Her husband was an Andrew Skilling , a Captain of a coasting steamer and died of enteric fever (Typhoid Fever) that he contracted at Calais. She was left with two children, a girl, and a boy. The son is called Andrew and is at present in France (19) and her daughter (17) is at home going to school. She is quite a singer and could play the piano too if she had some good instruction. she is training for a teacher.

Mrs. Skilling's mother lives in the same flat with them. I can't remember her name. They seem in fairly comfortable circumstances and live in a respectable place. She told us a lot about her husband's brothers and father and grandfathers, but it was such a conglomeration of names etc. that I couldn't begin to write it out. Probably Bill will attempt to tell you. I can remember that she had her husband's people traced back to a Jew who went from London to Jamaica and married a Negress. He was very wealthy and what concerned Mrs. Skilling most was that some lawyer went through the estate for them and then disappeared.

They gave us an invitation to come back and see them anytime we were in Edinburgh. I would like to go back there again in the summer time. The fall is certainly not the right time of the year to go up to that country.

We left Edinburgh for Yorkshire next afternoon but I think I told you about that before.

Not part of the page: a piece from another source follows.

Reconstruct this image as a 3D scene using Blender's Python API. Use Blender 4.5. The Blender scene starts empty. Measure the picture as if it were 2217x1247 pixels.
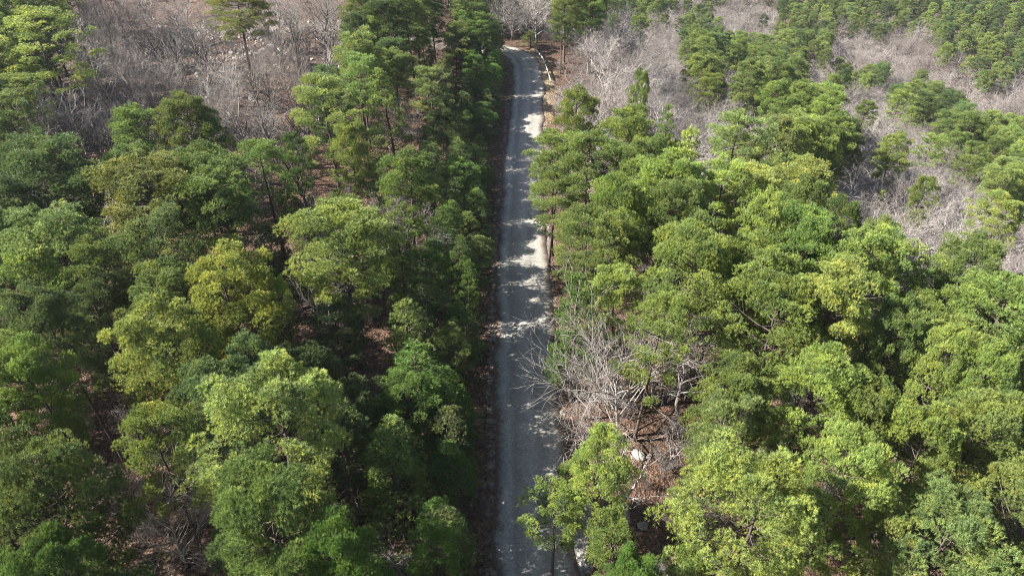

Your letter written to France (#18 Gen. Hosp.) has not arrived yet. It would no doubt be forwarded by them to the Canadian Records Office and they would send it to CCAC. The month I was away on leave was the cause of the big ball up in my mail. I am sure there is mail at the CCAC post office for me that I can't get. There are thousands of parcels there unclaimed. They don't seem to make much effort to find out where they belong. I don't think it is worthwhile sending any more as long as I am in Eng. for they will only be an expense for nothing because I'll likely ..... some of them anyway. And tell Rose not to bother with the papers as they have to be handled so many times too. This is the end of my paper so I'll have to ring off.